- Associated Press - Tuesday, April 11, 2017

BOISE, Idaho (AP) - A frustrated Idaho Gov. C.L. “Butch” Otter allowed a $320 million transportation funding plan to become law on Tuesday, despite lodging multiple criticisms against key aspects of the measure.

“Transportation has been one of the central focuses and primary frustrations of my three terms as governor,” Otter wrote in his transmittal letter to lawmakers and to the secretary of state’s office.

Otter went on to lament that mistrust and misunderstanding inside the Statehouse has stifled efforts to come up with a long-term solution to address the state’s aging infrastructure. Nevertheless, Otter said he could not veto the bill because he had no hope that lawmakers would successfully come up with a better solution in 2018 since they would be too worried about the upcoming election cycle.

In Idaho, the governor has small window to sign or veto bills once they reach his desk. If the governor chooses to do nothing, then the bill automatically becomes law.

The new transportation plan is primarily made up of $300 million in bonds to pay for new road projects and repay it with future federal highway payments.

However, the plan also includes funneling 1 percent of the state’s sales tax revenue -which go into the state’s general fund - to pay for other infrastructure projects. This roughly $15 million marks an unprecedented shift in lawmakers’ willingness to use previously taboo fund road and bridge maintenance.

That’s because general funds pay for public schools, and lawmakers have long resisted creating a competing stream that could threaten to take away money from education.

Roads and bridges have previously been solely funded by relying on fee-for-service revenues, such as from gasoline taxes or vehicle registration. This has created a system with not enough revenue to help cover the costs of maintenance and construction, leaving the state with an annual $262 million transportation deficit.

In his 2015 annual address to lawmakers, the only section of Otter’s speech to be in all-caps and underlined was the Republican governor’s reiteration that he would block any effort to dip into the general fund for road construction and maintenance.

“So while I hope that lawmakers will reconsider the provision carving out 1 percent of state sales revenue from our general fund, House leadership has expressed to me that such reconsideration is highly unlikely,” Otter wrote. “But that is a discussion for the interim and beyond.”

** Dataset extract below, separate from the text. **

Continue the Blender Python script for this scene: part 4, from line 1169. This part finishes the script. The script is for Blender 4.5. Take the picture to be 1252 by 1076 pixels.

The Republican governor also criticized House lawmakers, specifically calling out leadership, for refusing to budge on blazing a trail to begin using general funds for roads.

Yet House Assistant Majority Leader Brent Crane, R-Nampa, defended the plan. As a representative from Canyon County - a region that has been plagued with congested traffic corridors and raised public safety concerns with a rise in vehicle accidents - Crane said that it doesn’t matter if Idaho has the best schools if there are no roads to get to them.

“Idaho is one of seven states that doesn’t use general funds for roads,” Crane said. “I think it’s time. We have enough money for schools and roads.”